I have been in many convenience stores as a shopper. I am sure that you have as well. There are few things as aggravating to me as being treated as a mere number, or worse yet, as an interruption. I enter a store where the clerk is lounging on the counter, on the phone with his girlfriend, the radio blaring heavy metal music. If he deigns to notice me at all he might set aside the magazine he has been reading over the phone. Otherwise, I stand at the counter getting more and more annoyed waiting to be served. He comes over and rings up my purchases. One has no price tag. He asks me to go over and find one with a tag! After totalling my bill he uses the register to calculate my change. If I find the penny to pay my $5.26 with he becomes flustered. I give up and take the change he offers me. He quickly returns to his phone call and magazine and I have to get his attention again to request a bag and plead for matches to light my just purchased cigarettes. His look and attitude let me know that he resents the added intrusion on his time.I would find these situations bothersome at any time but because I spend eight hours of my day performing the same job, I find it very difficult not to want to retrain him. Such attitudes and behaviors would not be accepted at our store, period. He would have been fired.
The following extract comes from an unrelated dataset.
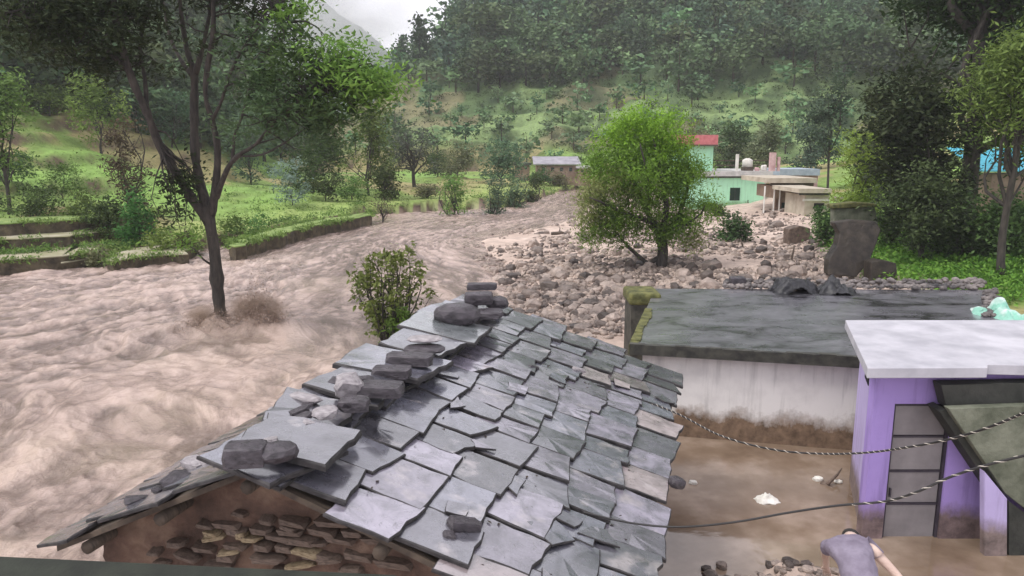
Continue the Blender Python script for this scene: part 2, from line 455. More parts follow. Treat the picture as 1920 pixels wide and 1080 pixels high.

The saddest part of all, to me, is that according to the corporate world, our employees are misfits. We do not meet corporate hiring standards. Not only is it mandatory to pass a urine test prior to employment, no visible tattoos are allowed. Nor are beards. You don't have to be a people-oriented person, you just have to have the right look. Our customers don't care much about whether or not we have the right appearance. It is our attitude which sets us apart.
Unfortunately, the days of single ownership and discretion are ending. Fewer and fewer franchises exist in the convenience store world. Most stores are corporately owned and operated. There are fewer and fewer positions available for those of us that don't meet their standards for employment. Being an individual has lost its value to the corporate world. I refuse to believe that unique personalities have lost their value to the customer as well.